▶ _Exercise requirements_:
Reproduce precisely the lines between the start of the data below and the line with "return d * (Y / d[1])", both included.

▶ _Information shown_:
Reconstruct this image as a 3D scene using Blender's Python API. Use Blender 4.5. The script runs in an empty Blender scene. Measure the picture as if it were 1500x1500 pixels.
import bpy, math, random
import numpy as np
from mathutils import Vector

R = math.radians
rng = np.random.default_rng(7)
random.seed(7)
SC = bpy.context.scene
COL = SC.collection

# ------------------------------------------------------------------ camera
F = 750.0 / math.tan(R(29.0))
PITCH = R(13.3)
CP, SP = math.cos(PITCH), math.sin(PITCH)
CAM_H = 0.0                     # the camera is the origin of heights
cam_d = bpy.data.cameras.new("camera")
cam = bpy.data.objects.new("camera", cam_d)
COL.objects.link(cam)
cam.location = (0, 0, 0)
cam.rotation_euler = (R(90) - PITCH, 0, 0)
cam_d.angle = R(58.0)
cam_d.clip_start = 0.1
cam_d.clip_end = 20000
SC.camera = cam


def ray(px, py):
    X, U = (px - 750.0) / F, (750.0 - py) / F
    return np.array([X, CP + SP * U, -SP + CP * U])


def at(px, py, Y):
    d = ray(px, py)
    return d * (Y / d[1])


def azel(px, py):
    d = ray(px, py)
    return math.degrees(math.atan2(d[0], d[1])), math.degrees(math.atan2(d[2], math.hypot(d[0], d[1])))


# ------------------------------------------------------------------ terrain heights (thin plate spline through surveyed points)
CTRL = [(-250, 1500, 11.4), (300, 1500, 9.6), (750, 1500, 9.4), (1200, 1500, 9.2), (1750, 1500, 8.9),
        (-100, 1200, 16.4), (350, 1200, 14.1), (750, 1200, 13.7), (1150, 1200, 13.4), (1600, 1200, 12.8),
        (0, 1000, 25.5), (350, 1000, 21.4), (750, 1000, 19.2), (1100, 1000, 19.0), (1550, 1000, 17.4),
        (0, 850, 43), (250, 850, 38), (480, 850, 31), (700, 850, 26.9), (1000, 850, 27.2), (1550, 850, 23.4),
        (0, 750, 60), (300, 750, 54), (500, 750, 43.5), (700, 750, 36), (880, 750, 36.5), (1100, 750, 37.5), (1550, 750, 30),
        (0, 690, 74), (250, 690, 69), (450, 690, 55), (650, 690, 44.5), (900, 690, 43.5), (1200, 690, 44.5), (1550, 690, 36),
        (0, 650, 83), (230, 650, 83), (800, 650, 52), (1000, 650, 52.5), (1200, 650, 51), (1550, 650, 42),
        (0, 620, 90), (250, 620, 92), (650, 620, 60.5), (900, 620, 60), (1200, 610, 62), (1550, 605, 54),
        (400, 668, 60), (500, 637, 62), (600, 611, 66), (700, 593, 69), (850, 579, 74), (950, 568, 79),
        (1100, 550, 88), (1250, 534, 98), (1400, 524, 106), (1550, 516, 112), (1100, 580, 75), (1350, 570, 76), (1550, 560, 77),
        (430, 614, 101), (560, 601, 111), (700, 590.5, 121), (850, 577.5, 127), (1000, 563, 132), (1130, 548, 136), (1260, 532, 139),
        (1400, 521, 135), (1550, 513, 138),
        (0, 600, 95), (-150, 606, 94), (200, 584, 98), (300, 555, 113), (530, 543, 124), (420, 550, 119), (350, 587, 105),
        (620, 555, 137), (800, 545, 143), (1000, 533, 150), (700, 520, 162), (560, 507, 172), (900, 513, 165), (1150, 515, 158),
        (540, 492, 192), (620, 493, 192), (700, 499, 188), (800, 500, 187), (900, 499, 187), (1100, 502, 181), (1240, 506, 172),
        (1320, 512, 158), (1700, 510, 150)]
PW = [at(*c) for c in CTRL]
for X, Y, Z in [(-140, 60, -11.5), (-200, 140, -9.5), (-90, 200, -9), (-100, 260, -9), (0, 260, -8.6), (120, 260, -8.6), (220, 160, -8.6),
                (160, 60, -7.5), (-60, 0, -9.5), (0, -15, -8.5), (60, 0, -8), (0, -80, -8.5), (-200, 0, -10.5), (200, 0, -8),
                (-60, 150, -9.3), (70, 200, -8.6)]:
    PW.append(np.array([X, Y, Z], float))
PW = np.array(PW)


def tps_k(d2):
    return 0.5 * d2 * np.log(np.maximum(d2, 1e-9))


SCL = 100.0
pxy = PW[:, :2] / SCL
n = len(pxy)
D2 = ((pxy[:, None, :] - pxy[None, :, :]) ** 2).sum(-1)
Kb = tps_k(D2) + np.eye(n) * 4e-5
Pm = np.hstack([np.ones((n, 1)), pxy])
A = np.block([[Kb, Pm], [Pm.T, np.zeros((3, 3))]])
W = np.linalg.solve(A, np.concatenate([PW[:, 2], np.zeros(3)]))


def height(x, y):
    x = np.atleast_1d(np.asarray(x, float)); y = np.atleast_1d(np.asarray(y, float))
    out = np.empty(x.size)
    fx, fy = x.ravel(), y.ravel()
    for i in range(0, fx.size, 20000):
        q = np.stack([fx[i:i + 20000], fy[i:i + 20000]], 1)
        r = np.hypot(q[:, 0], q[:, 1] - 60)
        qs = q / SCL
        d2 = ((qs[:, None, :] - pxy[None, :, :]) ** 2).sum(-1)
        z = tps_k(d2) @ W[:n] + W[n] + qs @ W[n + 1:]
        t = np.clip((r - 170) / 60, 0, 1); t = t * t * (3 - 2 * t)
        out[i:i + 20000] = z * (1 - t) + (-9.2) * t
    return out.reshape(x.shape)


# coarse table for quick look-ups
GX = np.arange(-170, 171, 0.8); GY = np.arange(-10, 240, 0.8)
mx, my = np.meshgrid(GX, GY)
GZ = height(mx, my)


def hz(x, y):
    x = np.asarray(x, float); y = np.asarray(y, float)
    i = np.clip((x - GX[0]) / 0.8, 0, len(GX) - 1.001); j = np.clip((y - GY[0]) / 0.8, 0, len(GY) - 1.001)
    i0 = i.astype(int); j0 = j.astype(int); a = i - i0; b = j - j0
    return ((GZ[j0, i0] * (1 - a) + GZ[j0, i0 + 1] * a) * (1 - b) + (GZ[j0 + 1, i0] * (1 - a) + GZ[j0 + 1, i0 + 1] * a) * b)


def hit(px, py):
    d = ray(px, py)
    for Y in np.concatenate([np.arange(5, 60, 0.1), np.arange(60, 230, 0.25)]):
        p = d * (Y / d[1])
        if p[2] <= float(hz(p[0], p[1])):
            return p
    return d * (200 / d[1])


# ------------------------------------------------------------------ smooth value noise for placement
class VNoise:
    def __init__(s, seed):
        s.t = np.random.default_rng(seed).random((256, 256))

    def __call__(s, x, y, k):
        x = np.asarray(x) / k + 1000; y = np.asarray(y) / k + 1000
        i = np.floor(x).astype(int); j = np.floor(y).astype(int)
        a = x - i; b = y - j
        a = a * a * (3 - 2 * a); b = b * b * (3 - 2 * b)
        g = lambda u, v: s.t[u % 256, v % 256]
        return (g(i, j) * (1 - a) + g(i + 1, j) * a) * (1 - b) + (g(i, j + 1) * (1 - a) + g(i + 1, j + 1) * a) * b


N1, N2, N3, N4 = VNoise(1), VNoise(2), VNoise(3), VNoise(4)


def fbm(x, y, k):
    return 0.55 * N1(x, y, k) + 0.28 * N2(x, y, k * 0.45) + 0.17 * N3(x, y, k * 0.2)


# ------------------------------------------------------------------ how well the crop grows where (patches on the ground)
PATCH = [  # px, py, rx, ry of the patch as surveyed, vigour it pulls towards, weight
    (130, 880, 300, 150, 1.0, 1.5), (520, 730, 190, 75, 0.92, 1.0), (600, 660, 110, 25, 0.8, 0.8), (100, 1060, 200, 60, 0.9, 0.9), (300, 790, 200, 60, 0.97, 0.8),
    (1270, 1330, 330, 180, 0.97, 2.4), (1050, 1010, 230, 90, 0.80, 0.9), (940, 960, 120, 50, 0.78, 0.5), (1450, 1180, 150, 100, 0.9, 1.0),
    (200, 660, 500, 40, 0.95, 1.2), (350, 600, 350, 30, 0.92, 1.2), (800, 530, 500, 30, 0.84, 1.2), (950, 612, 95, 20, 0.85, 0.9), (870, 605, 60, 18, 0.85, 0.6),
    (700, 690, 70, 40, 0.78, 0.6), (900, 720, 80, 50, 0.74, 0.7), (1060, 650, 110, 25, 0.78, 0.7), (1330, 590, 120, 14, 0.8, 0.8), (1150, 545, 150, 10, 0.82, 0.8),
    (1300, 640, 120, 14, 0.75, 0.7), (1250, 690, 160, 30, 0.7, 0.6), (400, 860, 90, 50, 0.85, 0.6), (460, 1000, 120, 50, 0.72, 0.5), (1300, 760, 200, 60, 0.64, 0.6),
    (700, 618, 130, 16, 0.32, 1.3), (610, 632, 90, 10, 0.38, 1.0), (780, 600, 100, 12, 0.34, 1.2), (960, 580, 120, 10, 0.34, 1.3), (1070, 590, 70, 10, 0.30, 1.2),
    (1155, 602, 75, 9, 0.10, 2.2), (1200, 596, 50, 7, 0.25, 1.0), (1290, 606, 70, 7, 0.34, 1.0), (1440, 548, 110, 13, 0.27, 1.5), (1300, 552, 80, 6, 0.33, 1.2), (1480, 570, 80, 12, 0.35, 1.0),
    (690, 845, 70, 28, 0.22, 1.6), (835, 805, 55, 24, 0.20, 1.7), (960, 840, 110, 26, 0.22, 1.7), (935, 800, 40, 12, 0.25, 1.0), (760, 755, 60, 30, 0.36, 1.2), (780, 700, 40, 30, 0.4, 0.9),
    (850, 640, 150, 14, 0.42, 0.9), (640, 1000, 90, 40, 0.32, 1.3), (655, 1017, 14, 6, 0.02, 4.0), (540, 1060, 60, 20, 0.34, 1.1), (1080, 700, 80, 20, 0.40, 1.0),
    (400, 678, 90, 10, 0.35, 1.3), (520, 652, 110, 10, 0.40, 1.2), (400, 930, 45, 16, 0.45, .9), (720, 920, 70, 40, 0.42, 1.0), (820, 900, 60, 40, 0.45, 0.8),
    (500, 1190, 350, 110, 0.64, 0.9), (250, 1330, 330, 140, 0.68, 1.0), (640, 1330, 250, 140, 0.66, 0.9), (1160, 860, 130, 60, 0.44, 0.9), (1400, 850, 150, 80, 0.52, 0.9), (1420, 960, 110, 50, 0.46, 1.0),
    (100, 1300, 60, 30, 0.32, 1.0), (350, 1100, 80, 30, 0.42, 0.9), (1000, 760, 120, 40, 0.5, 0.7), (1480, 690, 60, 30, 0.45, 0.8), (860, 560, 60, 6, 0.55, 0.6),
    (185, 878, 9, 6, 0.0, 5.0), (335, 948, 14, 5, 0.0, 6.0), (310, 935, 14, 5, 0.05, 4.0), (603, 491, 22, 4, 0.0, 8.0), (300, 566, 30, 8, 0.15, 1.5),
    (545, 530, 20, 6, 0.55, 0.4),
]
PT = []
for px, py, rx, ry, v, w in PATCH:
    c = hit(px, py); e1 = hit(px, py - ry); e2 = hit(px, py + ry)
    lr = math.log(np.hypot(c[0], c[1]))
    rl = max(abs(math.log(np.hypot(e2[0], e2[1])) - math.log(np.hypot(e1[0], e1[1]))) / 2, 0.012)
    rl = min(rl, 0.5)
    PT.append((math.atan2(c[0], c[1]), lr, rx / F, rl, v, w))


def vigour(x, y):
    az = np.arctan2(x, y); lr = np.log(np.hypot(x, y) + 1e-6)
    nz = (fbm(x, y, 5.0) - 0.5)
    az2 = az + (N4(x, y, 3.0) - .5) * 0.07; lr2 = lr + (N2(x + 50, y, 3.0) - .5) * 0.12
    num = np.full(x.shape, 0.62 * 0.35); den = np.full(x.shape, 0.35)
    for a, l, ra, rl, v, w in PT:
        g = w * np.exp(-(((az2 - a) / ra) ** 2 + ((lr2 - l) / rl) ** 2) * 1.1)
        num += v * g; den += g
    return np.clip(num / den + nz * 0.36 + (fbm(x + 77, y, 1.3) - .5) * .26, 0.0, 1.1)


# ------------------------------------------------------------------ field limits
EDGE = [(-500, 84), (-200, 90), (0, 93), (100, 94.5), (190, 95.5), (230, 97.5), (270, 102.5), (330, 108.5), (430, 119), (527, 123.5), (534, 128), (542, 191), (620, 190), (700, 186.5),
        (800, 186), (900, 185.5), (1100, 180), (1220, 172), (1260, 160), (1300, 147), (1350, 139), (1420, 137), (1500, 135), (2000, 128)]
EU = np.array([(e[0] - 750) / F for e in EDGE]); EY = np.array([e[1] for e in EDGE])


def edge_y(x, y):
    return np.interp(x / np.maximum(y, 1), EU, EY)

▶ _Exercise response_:
Reconstruct this image as a 3D scene using Blender's Python API. Use Blender 4.5. The script runs in an empty Blender scene. Measure the picture as if it were 1500x1500 pixels.
import bpy, math, random
import numpy as np
from mathutils import Vector

R = math.radians
rng = np.random.default_rng(7)
random.seed(7)
SC = bpy.context.scene
COL = SC.collection

# ------------------------------------------------------------------ camera
F = 750.0 / math.tan(R(29.0))
PITCH = R(13.3)
CP, SP = math.cos(PITCH), math.sin(PITCH)
CAM_H = 0.0                     # the camera is the origin of heights
cam_d = bpy.data.cameras.new("camera")
cam = bpy.data.objects.new("camera", cam_d)
COL.objects.link(cam)
cam.location = (0, 0, 0)
cam.rotation_euler = (R(90) - PITCH, 0, 0)
cam_d.angle = R(58.0)
cam_d.clip_start = 0.1
cam_d.clip_end = 20000
SC.camera = cam


def ray(px, py):
    X, U = (px - 750.0) / F, (750.0 - py) / F
    return np.array([X, CP + SP * U, -SP + CP * U])


def at(px, py, Y):
    d = ray(px, py)
    return d * (Y / d[1])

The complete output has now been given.